Fr W could tell he was a saint by (inter alia) his mastery over the local wildlife. There were man-eating tigers around. If one bounded up to him, fancying a brunch snack (Fr S was only 5 feet tall), Fr S would simply turn around, face the tiger, make the sign of the cross, and the tiger would sneak shamefully away. He did the same with the huge python snakes that abound. He was getting in his car and a cobra rose erect, poised to strike. Fr S said “Get out of here! You don’t belong!” The cobra slithered away.
Fr Wee’s point was that when you reach the height of sanctity, as described in St Teresa’s
The Interior Castle or in Thomas Aquinas, you may display the prelapsarian (pre-fall) lordship over creation that Adam had. As with this priest, or St Martin de Porres, or St Francis, St Jerome, St Collette, or countless others. Including some really holy guy in Christchurch, N.Z., who prays in his backyard, and birds come and perch on his shoulders.
I clearly have a way to go. My cat disobeys every command I give her.

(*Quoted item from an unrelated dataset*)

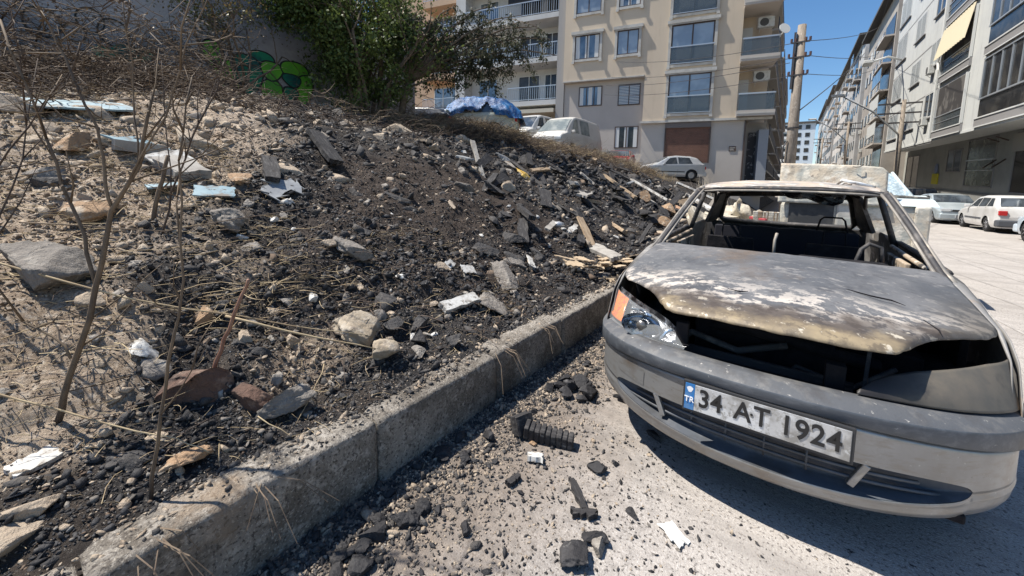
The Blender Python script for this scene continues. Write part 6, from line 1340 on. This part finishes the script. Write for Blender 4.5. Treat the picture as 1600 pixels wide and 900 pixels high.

Thank you for that @doverObeach.
It works in reverse for me; I do everything that my little westie tells me to do.
so you should!
Would YOU eat anything that tasted of boiled rice and vegetables? Thought not. They’re man-eating tigers, not Bandt-eating tigers.
Yes, we used to have lordship and dominion over all creatures and live in harmony with them all.
I thank God that he still left us with dogs though. Dogs are great.
Someone put our relationship with the feline species perfectly in a cv I saw recently. After describing his career and professional attainments, the cv says that he is the husband of Maggi, father of four children and butler to three cats.
Yesterday evening one of the horses barged their way into the yard, I hunted her out but left the gate open. A minute later she was back. I chased her out again as I drove out. As I closed the gate she came back nostrils flared, head high, incensed at being kept out of a yard she doesn’t normally enter. My dad observed her behaviour and concluded that something was wrong. A bought of collick, she needed help, and she knew where to come to get it. Vet called.